Collateral Damage of the Opioid Crisis

Grandparents Raising Grandchildren—What They Need and How to Help

Research Brief | December 12, 2018 | Christine Stanik, PhD

A grandmother sits with her grandson in a hammock at sunset


The opioid crisis has resulted in a dramatic uptick in the number of children being removed from the custody of their parents. Many of these children end up in the care of relatives. Currently around 7.8 million children reside in grandparent-led households. While evidence-based treatment for substance use disorder is capturing national attention, less focus has been given to the many families grappling with the collateral damage of their loved one’s struggle with addiction. This has begun to change with the passage of the bipartisan “Supporting Grandparents Raising Grandchildren Act” in July.

To better inform future policies aimed at providing services and support to grandparents raising grandchildren, Altarum funded data collection about grandfamilies both in Michigan and nationally. Led by social psychologist Christine Stanik, PhD, the resulting report focuses on grandparents raising grandchildren—identifying their perceived needs and barriers to obtaining services, exploring the possible burden of the opioid crisis in this population, and offering recommendations to support and improve outcomes for underserved grandfamilies.


Primary data collection began during the summer of 2018. The first phase of this study sought to shed light on the lived experience of grandfamilies though in-depth interviews with 20 grandmothers living across the state of Michigan. The second phase explored emerging themes from the interviews with a broader sample through an online survey of 1,015 grandparents raising grandchildren nationwide.

Key findings

  • Grandfamilies deal with complex mental and behavioral health needs of children who have experienced severe psychological and physical trauma.
  • Grandparents must cope with their own grief and emotional distress while parenting grandchildren with complex emotional needs.
  • Raising a second family places grandparents in a financially perilous situation and contributes to the number of children and elderly living in poverty.
  • The road to custody is complicated. Grandparents are ill-prepared to deal with the legal system.
  • The foster care system, as it currently exists, may not be the best option to meet grandparents’ needs.
  • Grandparents subvert their own needs to provide support for their grandchildren.
  • Grandparent peer groups are an important source of knowledge and strength.
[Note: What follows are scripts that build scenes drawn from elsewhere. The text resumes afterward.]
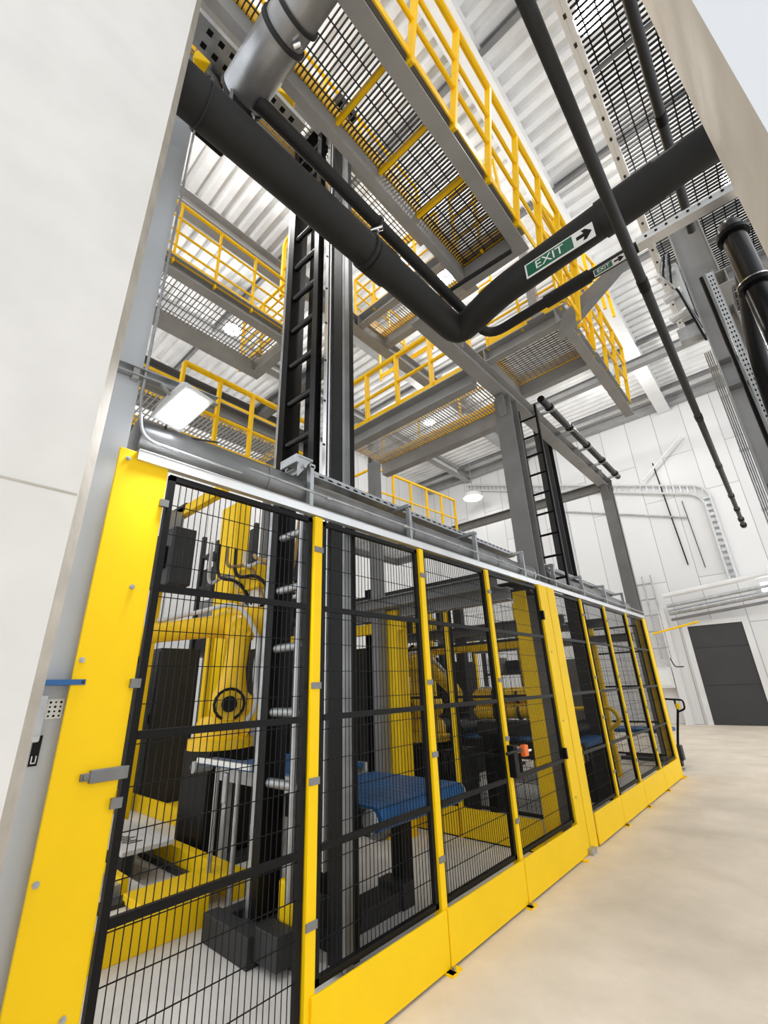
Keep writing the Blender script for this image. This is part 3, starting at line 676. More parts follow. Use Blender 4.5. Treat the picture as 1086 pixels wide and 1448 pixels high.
# ------------------------------------------------------------------ black lift mast with ladder
t = thing('lift_mast', 'tall black lift mast with built-in ladder and steel guide rails', 'mast', (-2.95, 2.3, 0))
def col_part(n, x0, x1, y0, y1, z0, z1, m, bev=0.004): return MB().box(x0, x1, y0, y1, z0, z1).build(n, m, t, bevel=bev)
col_part('upright', -3.40, -3.30, 2.24, 2.44, 0.06, 8.6, 'black')
col_part('edge_rail', -3.44, -3.40, 2.24, 2.30, 0.06, 8.6, 'galv')
col_part('inner_upright', -3.15, -3.06, 2.38, 2.45, 0.06, 8.6, 'black')
col_part('ladder_rail', -2.92, -2.84, 2.26, 2.34, 0.06, 8.6, 'blackgloss')
col_part('upright', -2.62, -2.49, 2.30, 2.45, 0.06, 8.6, 'black')
col_part('guide_rail', -2.76, -2.71, 2.30, 2.36, 0.5, 8.6, 'chrome')
col_part('guide_rail', -2.685, -2.665, 2.30, 2.36, 0.5, 8.6, 'alu')
col_part('back_plate', -2.84, -2.62, 2.40, 2.43, 0.5, 8.6, 'blackgloss')
col_part('edge_rail', -2.49, -2.455, 2.30, 2.36, 0.06, 8.6, 'ductdark')
MB().cyl((-2.96, 2.26, 0.3), (-2.96, 2.26, 3.1), 0.03, 14).build('guide_tube', 'duct', t, smooth=True)
z = 0.95
while z < 8.4:
    m = MB(); m.cyl((-3.30, 2.29, z), (-2.88, 2.30, z), 0.034, 12); m.build('rung', 'blackgloss' if z > 3.2 else 'galv', t, smooth=True); z += 0.49
pb = MB()
for i in range(16): pb.cyl((-2.735, 2.29, 0.8+i*0.48), (-2.735, 2.30, 0.8+i*0.48), 0.010, 8)
pb.build('bolt_pattern', 'darkgrey', t)
ch = MB()
for i in range(60): ch.box(-2.81, -2.77, 2.36, 2.395, 3.2+i*0.09, 3.2+i*0.09+0.06)
ch.build('drive_chain', 'darkgrey', t)
MB().cyl((-2.80, 2.33, 0.28), (-2.70, 2.33, 0.28), 0.09, 18).build('sprocket', 'darkgrey', t, smooth=True)
bs = MB(); bs.box(-3.62, -3.05, 2.02, 2.14, 0.006, 0.17); bs.box(-3.62, -3.50, 2.14, 2.45, 0.006, 0.15); bs.box(-3.05, -2.80, 2.06, 2.20, 0.05, 0.22); bs.box(-3.44, -3.12, 2.14, 2.45, 0.006, 0.12)
bs.box(-3.12, -2.78, 2.20, 2.34, 0.006, 0.10)
bs.build('base_frame', 'darkgrey', t, bevel=0.006)
MB().box(-3.20, -3.02, 2.34, 2.44, 0.12, 0.36).build('motor_cover', 'yellow', t, bevel=0.02)
hd = MB(); hd.box(-3.44, -2.47, 2.24, 2.54, 8.6, 8.75); hd.build('head_plate', 'black', t)

# ------------------------------------------------------------------ belt conveyor in front
t = thing('belt_conveyor', 'blue belt conveyor with rounded nose behind the mesh panels', 'conveyor', (-3.0, 3.0, 0))
y0, y1 = 2.47, 3.50
bl = MB(); zt = 0.86; r = 0.075
prf = [(-3.33, zt), (-2.40, zt)] + [(-2.40+r*math.sin(a), zt-r+r*math.cos(a)) for a in [i*PI/10 for i in range(1, 11)]] + [(-3.33, zt-2*r)]
k_ = len(prf)
bl.add([(x, y0+0.03, z) for x, z in prf]+[(x, y1-0.03, z) for x, z in prf], [(i, (i+1) % k_, k_+(i+1) % k_, k_+i) for i in range(k_)]+[tuple(range(k_-1, -1, -1)), tuple(range(k_, 2*k_))])
bl.build('belt', 'belt', t, smooth=True)
for yy in (y0, y1-0.025): MB().box(-3.33, -2.42, yy, yy+0.025, zt-0.17, zt-0.012).build('side_frame', 'darkgrey', t, bevel=0.005)
for yy in (y0-0.012, y1-0.0): MB().cyl((-2.40, yy, zt-r), (-2.40, yy+0.014, zt-r), 0.066, 20).build('end_cap', 'galv', t, smooth=True)
lb = MB()
for i in range(10): lb.box(-3.32, -2.42, y0+0.08+i*0.096, y0+0.084+i*0.096, zt, zt+0.0022)
lb.build('belt_ridges', 'belt', t)
col_part('leg', -2.98, -2.84, 2.52, 2.68, 0.1, zt-0.15, 'black'); col_part('leg', -2.98, -2.86, 3.30, 3.44, 0.1, zt-0.15, 'black')
ft = MB(); ft.box(-3.02, -2.80, 2.50, 3.32, 0.006, 0.13); ft.box(-3.04, -2.78, 3.20, 3.34, 0.006, 0.17); ft.box(-3.05, -2.77, 2.47, 2.56, 0.006, 0.2); ft.build('foot_beam', 'darkgrey', t, bevel=0.006)
MB().cyl((-2.77, 2.58, 0.14), (-2.71, 2.58, 0.14), 0.10, 18).build('wheel', 'black', t, smooth=True)
t = thing('belt_conveyor', 'second blue belt conveyor set slightly higher behind the rounded nose', 'conveyor', (-4.2, 2.9, 0))
MB().box(-4.55, -3.36, 2.60, 3.38, 0.90, 0.95).build('belt', 'belt', t, bevel=0.015)
MB().box(-4.55, -3.36, 2.55, 2.60, 0.82, 0.94).build('side_frame', 'galv', t); MB().box(-4.55, -3.36, 3.38, 3.43, 0.82, 0.94).build('side_frame', 'galv', t)
rl = MB()
for i in range(6): rl.cyl((-4.48+i*0.2, 2.6, 0.87), (-4.48+i*0.2, 3.38, 0.87), 0.03, 10)
rl.build('rollers', 'galv', t, smooth=True)
for x in (-4.45, -3.6):
    for yy in (2.62, 3.32): MB().box(x-0.03, x+0.03, yy-0.03, yy+0.03, 0.006, 0.84).build('leg', 'galv', t)

# ------------------------------------------------------------------ robots
def robot(label, x, y, zb, yaw, s=1.0, ped=True, pedh=0.95, sh=(0.1, 0.75), el=(0.25, 1.55), wr=(1.1, 1.7), m='robot', back=0.5, side=1):
    'big six axis arm; sh, el, wr are (forward, up) joint positions from the pedestal top'
    t = thing('robot_arm', label, 'robot', (x, y, 0.006))
    cy, sy = math.cos(yaw), math.sin(yaw)
    def W(f, sd, u):
        sd *= side
        return (x+(f*cy-sd*sy)*s, y+(f*sy+sd*cy)*s, zb+u*s)
    if ped:
        MB().box(x-0.62*s, x+0.5*s, y-0.5*s, y+0.5*s, 0.006, 0.06).build('floor_plate', 'darkgrey', t, bevel=0.005)
        p = MB(); p.box(x-0.30*s, x+0.30*s, y-0.28*s, y+0.28*s, 0.06, zb); p.build('pedestal', 'black', t, bevel=0.02)
    MB().tube([W(0, 0, 0), W(0, 0, .10), W(0, 0, .12), W(0, 0, .26), W(0.02, 0, .36)], [.36*s, .36*s, .30*s, .30*s, .24*s], 28).build('turntable', m, t, smooth=True)
    MB().tube([W(sh[0]-.30, -.02, .22), W(sh[0]-.12, 0, sh[1]*.72), W(sh[0], 0, sh[1]), W(sh[0]+.10, 0, sh[1]+.08)], [.27*s, .25*s, .23*s, .15*s], 20).build('shoulder', m, t, smooth=True)
    b = MB(); b.tube([W(sh[0], -.30, sh[1]), W(sh[0], -.20, sh[1]), W(sh[0], .20, sh[1]), W(sh[0], .32, sh[1])], [.17*s, .22*s, .22*s, .15*s], 24); b.build('shoulder_motor', m, t, smooth=True)
    MB().tube([W(sh[0], -.31, sh[1]), W(sh[0], -.35, sh[1])], .085*s, 20).build('motor_cap', 'black', t, smooth=True)
    q = lambda f: (sh[0]+(el[0]-sh[0])*f, sh[1]+(el[1]-sh[1])*f)
    MB().tube([W(q(f)[0], -.13, q(f)[1]) for f in (-.05, .12, .45, .8, 1.0, 1.08)], [v*s for v in (.16, .19, .13, .125, .165, .12)], 18).build('lower_arm', m, t, smooth=True)
    b = MB(); b.tube([W(el[0], -.26, el[1]), W(el[0], -.18, el[1]), W(el[0], .18, el[1]), W(el[0], .26, el[1])], [.13*s, .19*s, .19*s, .12*s], 22); b.build('elbow', m, t, smooth=True)
    dx, dz = wr[0]-el[0], wr[1]-el[1]; L = math.hypot(dx, dz); ux, uz = dx/L, dz/L
    e0 = (el[0]-ux*.05-uz*0.03, el[1]-uz*.05+.10)
    fa = lambda d: W(e0[0]+ux*d, .05, e0[1]+uz*d)
    MB().tube([fa(-back), fa(-back+.08), fa(-.1), fa(.12), fa(L*.35), fa(L*.9), fa(L)], [v*s for v in (.10, .16, .20, .20, .135, .115, .12)], 20).build('forearm', m, t, smooth=True)
    MB().tube([fa(-back-.10), fa(-back)], .09*s, 16).build('motor_cap', 'black', t, smooth=True)
    we = fa(L); wd = W(e0[0]+ux*(L+.12), .05, e0[1]+uz*(L+.12)-.05); we2 = W(e0[0]+ux*(L+.16), .05, e0[1]+uz*(L+.16)-.22)
    MB().tube([we, wd, we2], [.115*s, .12*s, .09*s], 18).build('wrist', m, t, smooth=True)
    MB().tube([we2, (we2[0], we2[1], we2[2]-.10*s)], .085*s, 18).build('tool_flange', 'black', t, smooth=True)
    hp = fillet([W(-.2, -.25, .2), W(sh[0]-.30, -.36, sh[1]*.9), W(q(.4)[0]-.22, -.34, q(.4)[1]), W(el[0]-.22, -.32, el[1]-.15), W(el[0]+.05, -.28, el[1]+.32), fa(L*.5)[:2]+(fa(L*.5)[2]+.2*s,), fa(L*.95)[:2]+(fa(L*.95)[2]+.14*s,)], .25*s)
    MB().tube(hp, .028*s, 8).build('cable_hose', 'hose', t, smooth=True)
    lp = [W(sh[0]+.16*math.cos(a), -.37, sh[1]+.16*math.sin(a)) for a in [i*PI/8 for i in range(-3, 12)]]
    MB().tube(lp, .016*s, 8).build('cable_loop', 'black', t, smooth=True)
    return t
robot('yellow robot arm on black pedestal behind the first mesh panel', -5.25, 2.95, 1.02, math.radians(-118), 1.0, sh=(-0.05, 0.46), el=(-0.12, 1.30), wr=(0.95, 1.16), back=0.42, side=-1)
robot('yellow robot arm with dark gripper behind slim posts at the conveyor nose', -4.55, 6.0, 0.82, math.radians(-20), 0.85, pedh=.8, sh=(-0.1, 0.55), el=(-0.10, 1.25), wr=(0.75, 0.75), back=0.35)
robot('yellow robot arm bent low beyond the gate panel', -5.3, 9.3, 0.55, math.radians(170), 0.8, sh=(0.1, 0.5), el=(0.75, 0.85), wr=(-0.4, 0.95), back=0.3)
# yellow machine cylinders beyond the gate
for i, (zz, l) in enumerate(((1.42, 'upper yellow padded cylinder beyond the gate panel'), (1.22, 'lower yellow padded cylinder beyond the gate panel'))):
    t = thing('machine_cylinder', l, 'machine part', (-3.1, 6.2, zz), 'yellow cylinders beyond the gate')
    MB().tube([(-3.75, 6.1, zz), (-3.70, 6.1, zz), (-2.75, 6.25, zz+0.02), (-2.68, 6.25, zz+0.02)], [.06, .10, .10, .07], 20).build('barrel', 'robot', t, smooth=True)
    for f in (0.25, 0.6): MB().cyl((-3.7+f*.95, 6.1+f*.15, zz), (-3.66+f*.95, 6.106+f*.15, zz), .106, 20).build('band', 'darkgrey', t, smooth=True)
t = thing('machine_stand', 'dark machine stand carrying the yellow padded cylinders', 'machine', (-3.2, 6.2, 0))
b_ = MB(); b_.box(-3.7, -2.75, 6.0, 6.4, 0.95, 1.10); b_.build('table', 'darkgrey', t, bevel=.01)
for x in (-3.6, -2.85): MB().box(x-.06, x+.06, 6.05, 6.35, .006, .95).build('leg', 'black', t)

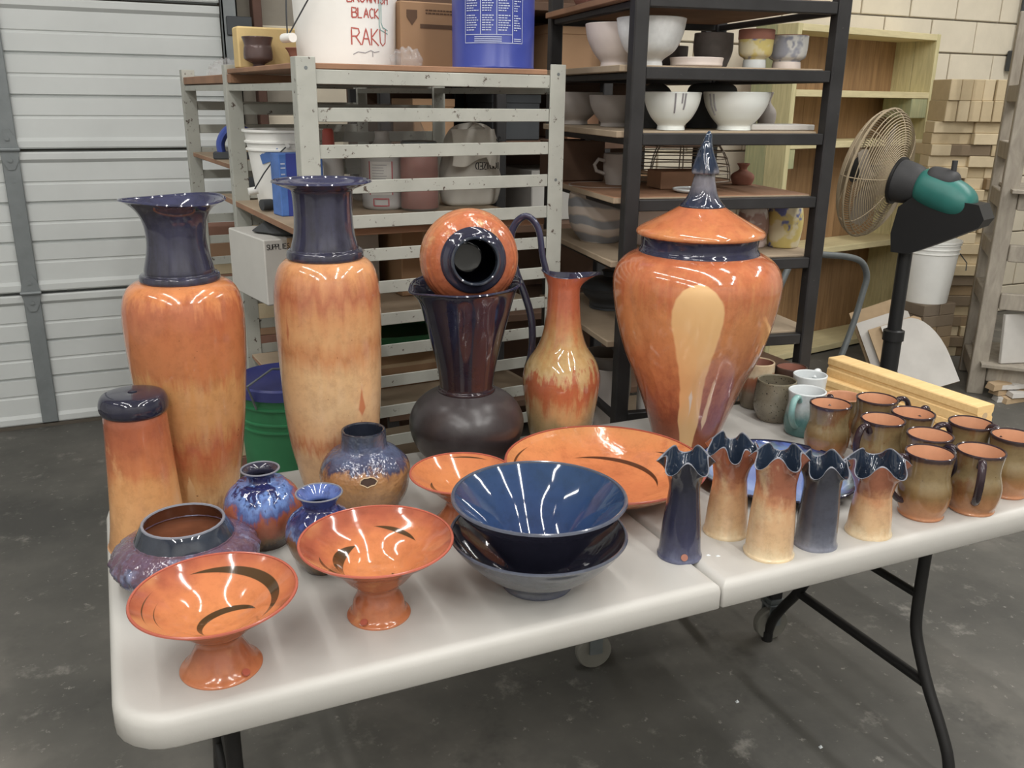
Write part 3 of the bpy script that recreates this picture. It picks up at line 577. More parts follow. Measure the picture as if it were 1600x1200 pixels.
# --- dark vase with round belly and flared cone
o = pot('bellied_vase', 'dark vase with a round charcoal belly and tall flared navy cone', 'vase', .723, .66)
MB().lathe([(0, .003), (.066, .003)]+cr([(.070, 0), (.0765, .006), (.107, .033), (.1232, .082), (.113, .120), (.090, .144), (.064, .157)])+[(.05, .160), (0, .160)], 72).build('belly', 'darkbelly', o)
def lip(x, y, z):
    s = max(0, (z-.33)/.058); a = math.atan2(y, x); sp = math.exp(-((((a-R(188)) % (2*PI))-0 if ((a-R(188)) % (2*PI)) < PI else ((a-R(188)) % (2*PI))-2*PI)/.28)**2); k = 1+.10*s*s*sp; return (x*k, y*k, z+.006*s*math.sin(a+1.0)-.004*s*sp)
vessel('cone', [(.0585, .155), (.061, .158), (.0605, .163), (.0565, .166), (.0575, .18), (.0626, .213), (.074, .262), (.0862, .310), (.0985, .357), (.108, .380), (.1155, .388)], .0065, ['navycone', 'navy', 'navy'], o, 72, lip, closed_bottom=False)
# --- round orange jar lying in its mouth
o = thing('round_jar', 'round orange jar with a navy neck, lying in the mouth of the dark vase', 'jar', (.730, .662, T+.438))
dv = Vector((.0696, -1.035, 1.492))-Vector((.73, .662, T+.438)); dv = dv.normalized()+rt*.14-up*.06; o.rotation_euler = dv.to_track_quat('Z', 'Y').to_euler()
M['roundjar'] = glaze('round_jar_glaze', [(0, c(196, 114, 62)), (.5, c(190, 88, 44)), (1, c(172, 76, 42))], .07, .5, 14, .05, .16, blot=c(214, 160, 108), blot_th=.56, blot_sc=30, bump=.45, bsc=70)
def ridged(x, y, z): k = 1+.006*math.sin(z*520)*(1 if z < .055 else 0); return (x*k, y*k, z)
MB().lathe([(0, -.07), (.045, -.07)]+cr([(.052, -.068), (.084, -.045), (.1, -.005), (.094, .032), (.078, .056), (.064, .066)], 10), 72, ridged).build('body', 'roundjar', o)
vessel('neck', [(.064, .062), (.0655, .068), (.061, .074), (.052, .078), (.048, .086), (.0475, .094), (.048, .1)], .006, ['navy', 'ruf_in', 'slate'], o, 56, closed_bottom=False, inner=[(.042, .0995), (.0415, .085), (.046, .06), (.07, .02), (.075, -.02), (.04, -.055), (.0005, -.06)])
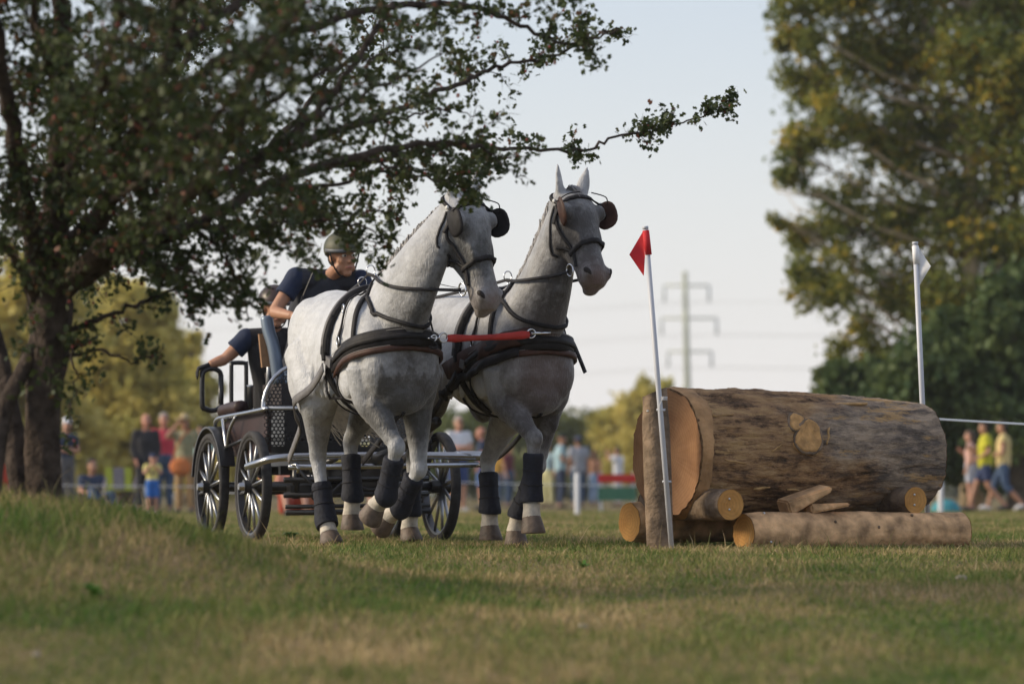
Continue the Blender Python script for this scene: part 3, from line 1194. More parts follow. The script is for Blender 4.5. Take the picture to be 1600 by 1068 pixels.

  • Sort out the provision of subsidies to connect grandparents with existing resources.
  • Enhance the foster care system to better serve kinship caregivers.
  • Develop and implement continuing education and mental health interventions at health system points of contact for both grandparents and grandchildren.
  • Clarify legal rights to help grandparents navigate the family court system.
  • Develop and implement peer support trainings and peer-led programs to meet the unique challenges of grandfamilies.